Auf der Suche nach der Zähheit

"Spiele ohne Grenzen" im Endenicher Theater im Ballsaal

Bonn. "Zäh", was ist das überhaupt? Diese Frage stellt sich der österreichische Choreograph Helge Letonja im Rahmen des Internationalen Theater- und Tanzfestivals "Spiele ohne Grenzen" im Theater im Ballsaal. Und er bietet den Zuschauern mit seiner gleichnamigen Tanztheater-Produktion zwar einen bunten Strauß an Interpretationen, aber die finale Antwort bleibt er schuldig. Kein Wunder, denn die gibt es auch nicht, wie die vierköpfige Tanzformation "steptext dance project" aus Bremen eindrucksvoll beweist.

Zäh kann gut oder schlecht sein. Die Liste der Übersetzungen für das Wort aus drei Buchstaben scheint schier endlos. Es steht für die Penetranz, mit der die geschäftstüchtige Immobilienmaklerin ihre Wohnung an den Kunden bringt. Aber es ist zugleich auch eine Tugend, wenn ein ausdauernden Boxer nicht aufgibt und nur schwer zu besiegen ist.

Eine Ehe kann zäh sein wie Gummi, aber um Liebeskummer zu überwinden, braucht es dagegen viel Zähigkeit. Der Choreograph spielt gekonnt mit dem Begriff, und das mit einer gehörigen Portion Humor und Selbstironie.

Und auch die Zuschauer werden von Letonja gezwungen, Zähheit zu ertragen. Endlos lange Minuten vergehen, in denen ein Tänzer ein Glas an einer Schnur mit seinem Zeh Stück für Stück zu sich heranzieht.
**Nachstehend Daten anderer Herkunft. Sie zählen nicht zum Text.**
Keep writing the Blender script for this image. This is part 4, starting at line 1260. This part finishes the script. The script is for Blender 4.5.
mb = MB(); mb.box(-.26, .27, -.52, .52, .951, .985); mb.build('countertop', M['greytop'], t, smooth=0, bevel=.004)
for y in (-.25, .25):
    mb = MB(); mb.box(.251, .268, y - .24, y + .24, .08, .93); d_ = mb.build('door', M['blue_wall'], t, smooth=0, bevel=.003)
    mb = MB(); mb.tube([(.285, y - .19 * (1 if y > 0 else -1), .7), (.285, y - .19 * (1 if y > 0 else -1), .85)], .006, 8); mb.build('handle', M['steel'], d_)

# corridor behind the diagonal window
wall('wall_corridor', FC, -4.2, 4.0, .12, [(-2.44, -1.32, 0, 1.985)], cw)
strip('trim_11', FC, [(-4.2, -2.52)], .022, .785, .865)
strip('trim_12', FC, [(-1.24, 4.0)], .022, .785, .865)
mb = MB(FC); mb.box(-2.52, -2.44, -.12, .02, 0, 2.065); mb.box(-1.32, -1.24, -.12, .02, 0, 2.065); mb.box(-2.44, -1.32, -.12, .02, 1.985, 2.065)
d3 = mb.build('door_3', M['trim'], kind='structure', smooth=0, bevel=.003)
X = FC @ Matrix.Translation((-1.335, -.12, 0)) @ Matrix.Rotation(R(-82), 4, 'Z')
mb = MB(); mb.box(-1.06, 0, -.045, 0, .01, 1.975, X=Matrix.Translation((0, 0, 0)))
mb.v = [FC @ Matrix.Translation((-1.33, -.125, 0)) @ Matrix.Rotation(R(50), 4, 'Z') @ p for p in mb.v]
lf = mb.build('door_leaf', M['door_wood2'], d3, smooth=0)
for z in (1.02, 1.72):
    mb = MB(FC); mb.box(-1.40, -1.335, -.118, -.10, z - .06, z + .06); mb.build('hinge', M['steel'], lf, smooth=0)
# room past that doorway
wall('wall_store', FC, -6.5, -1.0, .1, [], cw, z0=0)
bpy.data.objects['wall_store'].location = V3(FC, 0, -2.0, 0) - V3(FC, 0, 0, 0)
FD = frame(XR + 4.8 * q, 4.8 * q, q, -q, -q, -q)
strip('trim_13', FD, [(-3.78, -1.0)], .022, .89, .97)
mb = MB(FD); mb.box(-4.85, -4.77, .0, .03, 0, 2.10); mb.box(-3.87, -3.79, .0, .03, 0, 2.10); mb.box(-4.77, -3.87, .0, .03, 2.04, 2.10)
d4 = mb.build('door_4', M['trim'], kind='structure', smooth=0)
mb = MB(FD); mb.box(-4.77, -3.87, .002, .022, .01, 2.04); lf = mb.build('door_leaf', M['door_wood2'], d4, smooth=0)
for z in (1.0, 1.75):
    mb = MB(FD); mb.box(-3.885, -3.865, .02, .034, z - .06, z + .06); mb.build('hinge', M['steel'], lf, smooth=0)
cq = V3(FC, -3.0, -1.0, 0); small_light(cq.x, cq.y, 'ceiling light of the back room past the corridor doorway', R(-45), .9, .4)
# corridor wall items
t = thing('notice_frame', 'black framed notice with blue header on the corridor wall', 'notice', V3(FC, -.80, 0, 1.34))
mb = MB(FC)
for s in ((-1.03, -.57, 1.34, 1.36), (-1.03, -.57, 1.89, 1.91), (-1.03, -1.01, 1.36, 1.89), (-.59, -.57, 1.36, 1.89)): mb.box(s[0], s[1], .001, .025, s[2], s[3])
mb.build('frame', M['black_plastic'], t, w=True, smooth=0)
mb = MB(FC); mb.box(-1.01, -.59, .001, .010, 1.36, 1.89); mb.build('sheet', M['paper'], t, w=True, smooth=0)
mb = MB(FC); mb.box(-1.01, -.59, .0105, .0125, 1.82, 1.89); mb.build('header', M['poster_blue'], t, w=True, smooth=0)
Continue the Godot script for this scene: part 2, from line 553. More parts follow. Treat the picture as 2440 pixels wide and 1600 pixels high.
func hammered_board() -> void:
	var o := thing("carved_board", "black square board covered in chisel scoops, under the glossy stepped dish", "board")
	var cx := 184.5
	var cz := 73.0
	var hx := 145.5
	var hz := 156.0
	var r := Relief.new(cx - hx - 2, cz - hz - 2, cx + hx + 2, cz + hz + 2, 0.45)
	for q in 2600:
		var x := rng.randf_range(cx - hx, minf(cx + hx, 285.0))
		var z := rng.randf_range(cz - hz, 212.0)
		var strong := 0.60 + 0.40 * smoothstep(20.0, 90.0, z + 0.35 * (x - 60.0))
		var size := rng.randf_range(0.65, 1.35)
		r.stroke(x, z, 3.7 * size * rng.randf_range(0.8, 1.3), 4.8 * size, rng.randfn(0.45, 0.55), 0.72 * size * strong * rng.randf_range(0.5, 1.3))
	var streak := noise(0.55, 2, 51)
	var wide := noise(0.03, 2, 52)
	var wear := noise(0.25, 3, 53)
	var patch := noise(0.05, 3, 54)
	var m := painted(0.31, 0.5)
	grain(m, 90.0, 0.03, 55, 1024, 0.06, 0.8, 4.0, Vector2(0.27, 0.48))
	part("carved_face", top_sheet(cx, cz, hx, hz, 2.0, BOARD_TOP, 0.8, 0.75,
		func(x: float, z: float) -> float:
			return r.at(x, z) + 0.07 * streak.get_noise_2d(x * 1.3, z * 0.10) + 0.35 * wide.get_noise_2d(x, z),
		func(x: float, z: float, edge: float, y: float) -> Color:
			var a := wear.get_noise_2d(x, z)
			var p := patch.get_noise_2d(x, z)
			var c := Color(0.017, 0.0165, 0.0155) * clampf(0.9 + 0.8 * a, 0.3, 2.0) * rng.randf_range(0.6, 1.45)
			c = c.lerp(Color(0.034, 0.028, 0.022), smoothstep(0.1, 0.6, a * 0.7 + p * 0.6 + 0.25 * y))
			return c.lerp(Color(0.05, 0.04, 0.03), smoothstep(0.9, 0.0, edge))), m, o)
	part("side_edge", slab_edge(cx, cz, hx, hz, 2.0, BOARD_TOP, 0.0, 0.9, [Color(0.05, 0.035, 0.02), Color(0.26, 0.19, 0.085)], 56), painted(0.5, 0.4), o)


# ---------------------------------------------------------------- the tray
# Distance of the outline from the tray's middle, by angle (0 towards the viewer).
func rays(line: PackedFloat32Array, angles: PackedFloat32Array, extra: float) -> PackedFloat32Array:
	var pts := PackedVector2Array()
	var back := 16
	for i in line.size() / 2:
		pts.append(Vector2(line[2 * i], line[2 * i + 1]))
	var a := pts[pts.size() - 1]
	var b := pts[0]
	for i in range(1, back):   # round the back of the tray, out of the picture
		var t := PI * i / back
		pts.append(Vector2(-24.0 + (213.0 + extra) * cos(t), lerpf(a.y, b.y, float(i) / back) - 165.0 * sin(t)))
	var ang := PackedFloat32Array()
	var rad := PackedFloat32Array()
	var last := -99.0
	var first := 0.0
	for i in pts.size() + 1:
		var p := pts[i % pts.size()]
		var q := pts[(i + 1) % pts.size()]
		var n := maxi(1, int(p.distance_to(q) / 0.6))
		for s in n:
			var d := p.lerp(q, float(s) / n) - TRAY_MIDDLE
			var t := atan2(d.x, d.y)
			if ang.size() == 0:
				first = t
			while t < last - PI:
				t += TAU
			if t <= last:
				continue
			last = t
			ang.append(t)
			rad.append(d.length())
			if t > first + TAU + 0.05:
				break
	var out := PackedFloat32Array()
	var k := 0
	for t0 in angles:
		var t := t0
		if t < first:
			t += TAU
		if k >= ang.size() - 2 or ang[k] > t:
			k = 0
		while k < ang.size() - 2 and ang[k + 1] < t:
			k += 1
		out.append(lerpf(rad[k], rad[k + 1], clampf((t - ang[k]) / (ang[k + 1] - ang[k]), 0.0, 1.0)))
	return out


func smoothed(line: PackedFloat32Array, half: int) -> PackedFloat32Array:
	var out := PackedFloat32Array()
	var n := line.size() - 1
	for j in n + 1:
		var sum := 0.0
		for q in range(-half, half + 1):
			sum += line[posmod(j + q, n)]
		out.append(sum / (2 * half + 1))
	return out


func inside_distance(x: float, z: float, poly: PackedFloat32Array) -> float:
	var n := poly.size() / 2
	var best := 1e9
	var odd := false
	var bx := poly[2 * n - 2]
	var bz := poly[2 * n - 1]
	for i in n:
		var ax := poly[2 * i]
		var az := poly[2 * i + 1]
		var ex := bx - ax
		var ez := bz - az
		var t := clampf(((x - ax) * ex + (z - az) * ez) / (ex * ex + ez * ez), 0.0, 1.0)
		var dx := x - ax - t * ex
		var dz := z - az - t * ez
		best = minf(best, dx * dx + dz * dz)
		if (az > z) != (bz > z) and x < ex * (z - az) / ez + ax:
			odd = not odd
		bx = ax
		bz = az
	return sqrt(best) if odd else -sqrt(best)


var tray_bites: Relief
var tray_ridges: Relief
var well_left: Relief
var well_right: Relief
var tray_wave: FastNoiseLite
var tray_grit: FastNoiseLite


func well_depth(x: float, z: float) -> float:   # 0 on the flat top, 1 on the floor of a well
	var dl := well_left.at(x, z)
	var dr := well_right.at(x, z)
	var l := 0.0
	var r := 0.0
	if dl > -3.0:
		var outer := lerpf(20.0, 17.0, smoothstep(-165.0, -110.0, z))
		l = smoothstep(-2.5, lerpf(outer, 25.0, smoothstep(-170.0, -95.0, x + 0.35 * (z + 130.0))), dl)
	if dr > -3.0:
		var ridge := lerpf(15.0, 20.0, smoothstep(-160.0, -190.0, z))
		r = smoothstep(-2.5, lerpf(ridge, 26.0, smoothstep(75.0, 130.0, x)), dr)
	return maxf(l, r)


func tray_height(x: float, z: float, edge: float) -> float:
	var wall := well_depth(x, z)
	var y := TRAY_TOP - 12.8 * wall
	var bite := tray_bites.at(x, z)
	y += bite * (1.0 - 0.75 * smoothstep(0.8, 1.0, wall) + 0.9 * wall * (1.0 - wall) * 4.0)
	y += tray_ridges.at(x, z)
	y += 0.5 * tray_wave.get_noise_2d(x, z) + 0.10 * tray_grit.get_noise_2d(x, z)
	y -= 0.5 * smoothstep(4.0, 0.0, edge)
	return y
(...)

Beinahe unerträglich zäh ist auch das verbale Eindreschen der Darsteller auf das Publikum, bei dem sie ihm in verschiedenen Sprachen unverständliche Worte wild durcheinander entgegenbrüllen.

Doch neben dem eindeutig Zähen lässt der Choreograph den Zuschauern auch ausreichend Platz für eigene Ideen und Interpretationen. Insbesondere bei den spannungsgeladenen und dynamischen Tanzeinlagen, zum Teil getragen von atmosphärischer Musik, wie aus dem Film "Requiem For A Dream", verselbstständigen sich die Gedanken, um auf die Suche nach dem Zähen zu gehen.

Letonja bietet eine gelungene Aufführung mit ausdrucksstarken Tänzern und anregenden Bildern, die abwechslungsreich sowie originell, und damit alles andere als zäh ist. Er gibt Antworten und wirft Fragen auf. Und er zeigt, dass niemand der Zähheit im Leben entgehen kann. Was sie jedoch genau bedeutet, muss letztlich jeder für sich selbst entscheiden.